━━ EXTRACTED MATERIAL ━━

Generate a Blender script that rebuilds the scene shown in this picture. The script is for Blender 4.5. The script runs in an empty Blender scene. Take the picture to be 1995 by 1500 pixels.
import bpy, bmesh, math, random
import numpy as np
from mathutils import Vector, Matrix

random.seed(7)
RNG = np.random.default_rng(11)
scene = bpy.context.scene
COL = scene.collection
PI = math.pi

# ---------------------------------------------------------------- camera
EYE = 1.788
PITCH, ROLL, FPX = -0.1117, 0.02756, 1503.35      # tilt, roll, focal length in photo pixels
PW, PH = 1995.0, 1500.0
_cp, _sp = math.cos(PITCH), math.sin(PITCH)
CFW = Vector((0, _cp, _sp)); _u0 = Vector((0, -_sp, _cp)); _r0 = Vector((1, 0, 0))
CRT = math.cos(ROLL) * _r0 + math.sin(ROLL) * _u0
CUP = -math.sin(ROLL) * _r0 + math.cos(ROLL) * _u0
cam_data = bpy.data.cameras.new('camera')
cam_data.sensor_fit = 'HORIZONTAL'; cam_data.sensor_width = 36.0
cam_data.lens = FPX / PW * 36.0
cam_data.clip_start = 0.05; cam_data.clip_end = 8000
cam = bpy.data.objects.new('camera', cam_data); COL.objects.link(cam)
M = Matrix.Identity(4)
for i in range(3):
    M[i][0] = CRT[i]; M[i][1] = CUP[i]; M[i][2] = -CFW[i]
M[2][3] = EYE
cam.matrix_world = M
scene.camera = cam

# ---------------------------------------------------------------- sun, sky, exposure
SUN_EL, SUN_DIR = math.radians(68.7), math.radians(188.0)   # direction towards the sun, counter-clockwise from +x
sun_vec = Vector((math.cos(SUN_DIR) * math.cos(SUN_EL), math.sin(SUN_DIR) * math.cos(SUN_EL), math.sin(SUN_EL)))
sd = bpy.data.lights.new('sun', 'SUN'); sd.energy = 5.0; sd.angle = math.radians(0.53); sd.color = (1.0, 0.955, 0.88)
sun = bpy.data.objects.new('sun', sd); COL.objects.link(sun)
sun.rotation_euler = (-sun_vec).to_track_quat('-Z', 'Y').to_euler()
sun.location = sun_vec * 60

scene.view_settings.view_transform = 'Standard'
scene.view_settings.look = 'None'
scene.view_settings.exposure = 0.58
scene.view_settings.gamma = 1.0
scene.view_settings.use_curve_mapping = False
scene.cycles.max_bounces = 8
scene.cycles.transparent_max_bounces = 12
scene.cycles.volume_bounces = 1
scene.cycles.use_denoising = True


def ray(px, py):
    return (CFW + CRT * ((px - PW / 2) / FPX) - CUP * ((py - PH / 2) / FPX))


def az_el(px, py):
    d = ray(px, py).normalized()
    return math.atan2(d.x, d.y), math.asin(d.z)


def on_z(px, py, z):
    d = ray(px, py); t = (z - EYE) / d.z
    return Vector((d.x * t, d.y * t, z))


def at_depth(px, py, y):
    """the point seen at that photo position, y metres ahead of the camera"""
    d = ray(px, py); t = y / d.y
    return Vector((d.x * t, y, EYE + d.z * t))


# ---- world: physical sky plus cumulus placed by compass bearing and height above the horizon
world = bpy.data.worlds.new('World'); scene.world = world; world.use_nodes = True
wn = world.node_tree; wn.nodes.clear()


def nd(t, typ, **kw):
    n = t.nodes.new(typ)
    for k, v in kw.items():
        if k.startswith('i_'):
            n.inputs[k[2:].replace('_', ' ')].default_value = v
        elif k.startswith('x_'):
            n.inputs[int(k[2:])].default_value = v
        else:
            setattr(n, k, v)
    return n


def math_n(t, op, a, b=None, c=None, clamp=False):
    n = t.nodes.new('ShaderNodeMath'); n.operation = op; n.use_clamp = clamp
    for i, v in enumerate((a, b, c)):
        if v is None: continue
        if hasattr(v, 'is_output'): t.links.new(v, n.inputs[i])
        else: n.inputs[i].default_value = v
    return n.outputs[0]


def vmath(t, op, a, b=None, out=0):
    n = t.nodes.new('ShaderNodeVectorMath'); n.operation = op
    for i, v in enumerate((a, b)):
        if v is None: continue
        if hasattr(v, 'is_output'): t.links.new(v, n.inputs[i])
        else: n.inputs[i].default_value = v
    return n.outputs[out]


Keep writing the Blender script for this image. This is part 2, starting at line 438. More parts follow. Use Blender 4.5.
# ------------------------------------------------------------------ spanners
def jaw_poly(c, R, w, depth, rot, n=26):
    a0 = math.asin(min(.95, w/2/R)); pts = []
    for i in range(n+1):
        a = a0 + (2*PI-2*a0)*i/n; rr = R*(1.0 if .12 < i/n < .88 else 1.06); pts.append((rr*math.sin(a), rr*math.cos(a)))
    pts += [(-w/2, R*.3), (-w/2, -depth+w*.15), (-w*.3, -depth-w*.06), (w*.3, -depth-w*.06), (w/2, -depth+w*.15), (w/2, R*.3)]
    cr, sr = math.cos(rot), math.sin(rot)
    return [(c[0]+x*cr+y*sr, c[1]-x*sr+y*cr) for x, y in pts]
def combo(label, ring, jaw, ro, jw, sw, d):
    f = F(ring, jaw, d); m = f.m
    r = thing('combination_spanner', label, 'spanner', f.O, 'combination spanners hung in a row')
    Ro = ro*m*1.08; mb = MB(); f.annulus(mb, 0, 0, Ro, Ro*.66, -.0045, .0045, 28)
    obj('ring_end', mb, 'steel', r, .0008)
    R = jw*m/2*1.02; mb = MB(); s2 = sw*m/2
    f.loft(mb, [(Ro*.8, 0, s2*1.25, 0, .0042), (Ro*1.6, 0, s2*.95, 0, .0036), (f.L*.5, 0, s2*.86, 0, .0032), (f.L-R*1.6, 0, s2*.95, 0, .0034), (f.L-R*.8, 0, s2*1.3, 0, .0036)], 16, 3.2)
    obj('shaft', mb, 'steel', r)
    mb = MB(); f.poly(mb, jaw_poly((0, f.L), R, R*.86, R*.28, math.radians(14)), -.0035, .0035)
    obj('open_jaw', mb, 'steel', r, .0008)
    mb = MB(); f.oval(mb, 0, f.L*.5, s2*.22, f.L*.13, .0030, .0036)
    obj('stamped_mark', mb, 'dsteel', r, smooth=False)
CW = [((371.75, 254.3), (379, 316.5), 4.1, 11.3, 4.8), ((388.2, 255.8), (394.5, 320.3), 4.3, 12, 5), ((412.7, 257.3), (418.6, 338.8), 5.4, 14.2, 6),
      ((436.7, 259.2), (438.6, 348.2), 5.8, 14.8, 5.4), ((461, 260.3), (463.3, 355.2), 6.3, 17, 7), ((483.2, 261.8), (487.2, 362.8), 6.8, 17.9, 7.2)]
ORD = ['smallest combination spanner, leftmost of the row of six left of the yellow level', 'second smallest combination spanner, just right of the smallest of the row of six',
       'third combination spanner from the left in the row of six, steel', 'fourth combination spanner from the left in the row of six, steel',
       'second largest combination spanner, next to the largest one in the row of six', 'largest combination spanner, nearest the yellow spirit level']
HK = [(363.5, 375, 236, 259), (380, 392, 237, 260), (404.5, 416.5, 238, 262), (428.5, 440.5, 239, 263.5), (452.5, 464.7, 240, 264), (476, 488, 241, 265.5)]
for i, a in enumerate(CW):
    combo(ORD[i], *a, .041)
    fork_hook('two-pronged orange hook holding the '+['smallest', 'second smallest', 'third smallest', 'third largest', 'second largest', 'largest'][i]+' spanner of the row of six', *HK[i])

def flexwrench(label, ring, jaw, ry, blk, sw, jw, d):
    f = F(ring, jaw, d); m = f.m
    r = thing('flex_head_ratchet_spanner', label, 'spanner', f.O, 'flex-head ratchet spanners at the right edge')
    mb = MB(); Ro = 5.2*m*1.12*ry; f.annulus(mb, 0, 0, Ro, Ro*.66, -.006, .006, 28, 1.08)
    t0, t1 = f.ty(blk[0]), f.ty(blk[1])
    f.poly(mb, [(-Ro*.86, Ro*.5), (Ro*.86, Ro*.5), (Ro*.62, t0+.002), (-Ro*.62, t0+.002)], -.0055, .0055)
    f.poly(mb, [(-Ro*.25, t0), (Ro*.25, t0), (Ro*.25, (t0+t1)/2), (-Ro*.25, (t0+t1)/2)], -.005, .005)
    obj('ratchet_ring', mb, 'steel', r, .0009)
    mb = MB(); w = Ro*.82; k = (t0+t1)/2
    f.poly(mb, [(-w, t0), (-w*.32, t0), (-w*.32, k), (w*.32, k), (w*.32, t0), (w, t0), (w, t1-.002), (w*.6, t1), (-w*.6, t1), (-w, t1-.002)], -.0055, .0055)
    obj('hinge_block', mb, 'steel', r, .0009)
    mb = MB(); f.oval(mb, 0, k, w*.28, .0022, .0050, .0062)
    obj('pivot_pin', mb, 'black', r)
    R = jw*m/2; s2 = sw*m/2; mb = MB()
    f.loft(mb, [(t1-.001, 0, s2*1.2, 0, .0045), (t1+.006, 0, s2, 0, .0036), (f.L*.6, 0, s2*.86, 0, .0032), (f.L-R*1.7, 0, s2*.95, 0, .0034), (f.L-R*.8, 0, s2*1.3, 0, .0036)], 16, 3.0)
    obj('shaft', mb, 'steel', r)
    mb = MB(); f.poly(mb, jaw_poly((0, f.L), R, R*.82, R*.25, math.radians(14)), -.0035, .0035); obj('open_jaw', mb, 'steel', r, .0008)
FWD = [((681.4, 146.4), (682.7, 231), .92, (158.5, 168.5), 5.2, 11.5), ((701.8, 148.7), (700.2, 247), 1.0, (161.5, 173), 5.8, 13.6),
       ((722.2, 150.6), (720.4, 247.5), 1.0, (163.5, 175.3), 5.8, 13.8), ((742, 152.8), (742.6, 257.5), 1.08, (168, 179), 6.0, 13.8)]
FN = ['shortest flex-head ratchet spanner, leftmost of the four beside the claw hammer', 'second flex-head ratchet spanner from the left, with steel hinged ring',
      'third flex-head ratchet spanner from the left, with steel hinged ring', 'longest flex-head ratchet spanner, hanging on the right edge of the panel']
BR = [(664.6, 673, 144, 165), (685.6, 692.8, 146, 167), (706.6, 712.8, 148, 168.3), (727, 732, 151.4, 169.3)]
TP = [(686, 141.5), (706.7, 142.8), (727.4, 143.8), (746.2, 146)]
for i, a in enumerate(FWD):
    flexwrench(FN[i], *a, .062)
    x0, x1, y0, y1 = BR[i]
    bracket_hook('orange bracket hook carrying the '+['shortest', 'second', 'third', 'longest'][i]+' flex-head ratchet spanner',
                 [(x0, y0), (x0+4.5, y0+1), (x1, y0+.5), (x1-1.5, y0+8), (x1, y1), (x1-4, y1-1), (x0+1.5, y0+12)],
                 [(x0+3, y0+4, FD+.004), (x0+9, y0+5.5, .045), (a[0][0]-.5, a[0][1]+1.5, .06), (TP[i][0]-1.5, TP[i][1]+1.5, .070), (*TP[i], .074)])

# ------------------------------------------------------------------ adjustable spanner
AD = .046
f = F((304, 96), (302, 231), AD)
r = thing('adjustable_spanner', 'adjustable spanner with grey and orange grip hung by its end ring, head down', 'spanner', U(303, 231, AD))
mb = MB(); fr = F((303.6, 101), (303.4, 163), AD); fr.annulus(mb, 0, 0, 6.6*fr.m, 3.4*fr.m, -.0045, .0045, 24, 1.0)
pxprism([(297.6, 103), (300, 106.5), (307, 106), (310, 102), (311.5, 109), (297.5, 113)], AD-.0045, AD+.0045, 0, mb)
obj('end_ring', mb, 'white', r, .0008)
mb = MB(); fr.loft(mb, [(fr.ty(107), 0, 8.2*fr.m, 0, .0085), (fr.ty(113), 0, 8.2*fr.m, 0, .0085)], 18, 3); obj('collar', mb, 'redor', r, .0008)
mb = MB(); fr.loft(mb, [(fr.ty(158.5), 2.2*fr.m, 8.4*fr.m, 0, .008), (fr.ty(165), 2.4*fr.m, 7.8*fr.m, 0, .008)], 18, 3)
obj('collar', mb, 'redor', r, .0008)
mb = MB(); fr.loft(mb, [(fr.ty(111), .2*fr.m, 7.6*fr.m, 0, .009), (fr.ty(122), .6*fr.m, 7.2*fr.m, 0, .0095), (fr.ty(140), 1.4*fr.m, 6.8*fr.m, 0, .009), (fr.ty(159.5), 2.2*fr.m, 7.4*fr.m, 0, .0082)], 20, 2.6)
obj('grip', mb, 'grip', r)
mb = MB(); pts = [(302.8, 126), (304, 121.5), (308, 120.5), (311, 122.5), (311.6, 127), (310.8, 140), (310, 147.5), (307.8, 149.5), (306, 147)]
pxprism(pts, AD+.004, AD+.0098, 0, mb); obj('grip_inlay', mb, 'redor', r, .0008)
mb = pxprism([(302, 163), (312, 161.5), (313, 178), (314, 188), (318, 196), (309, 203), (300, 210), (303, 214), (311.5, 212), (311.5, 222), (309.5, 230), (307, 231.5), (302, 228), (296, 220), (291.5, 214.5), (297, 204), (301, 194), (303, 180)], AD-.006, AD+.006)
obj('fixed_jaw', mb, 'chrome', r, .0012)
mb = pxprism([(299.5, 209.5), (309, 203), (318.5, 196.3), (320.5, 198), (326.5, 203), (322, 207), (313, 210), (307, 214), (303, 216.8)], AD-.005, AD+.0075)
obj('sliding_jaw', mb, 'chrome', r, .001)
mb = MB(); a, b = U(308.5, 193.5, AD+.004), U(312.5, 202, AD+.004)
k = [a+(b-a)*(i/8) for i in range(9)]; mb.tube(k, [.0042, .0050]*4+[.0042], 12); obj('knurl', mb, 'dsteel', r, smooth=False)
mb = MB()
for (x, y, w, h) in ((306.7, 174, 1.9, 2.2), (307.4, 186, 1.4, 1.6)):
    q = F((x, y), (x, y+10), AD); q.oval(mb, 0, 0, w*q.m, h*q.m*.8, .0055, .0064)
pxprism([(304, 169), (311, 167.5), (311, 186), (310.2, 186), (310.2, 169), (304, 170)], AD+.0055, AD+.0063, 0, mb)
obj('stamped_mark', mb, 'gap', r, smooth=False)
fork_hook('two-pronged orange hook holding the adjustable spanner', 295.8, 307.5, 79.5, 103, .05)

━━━

**PROBLEM REQUIREMENTS**
Stop after the line containing "PI = math.pi": print exactly the lines from the start of the entries above up to it, that line included.

**RESULT**
Generate a Blender script that rebuilds the scene shown in this picture. The script is for Blender 4.5. The script runs in an empty Blender scene. Take the picture to be 1995 by 1500 pixels.
import bpy, bmesh, math, random
import numpy as np
from mathutils import Vector, Matrix

random.seed(7)
RNG = np.random.default_rng(11)
scene = bpy.context.scene
COL = scene.collection
PI = math.pi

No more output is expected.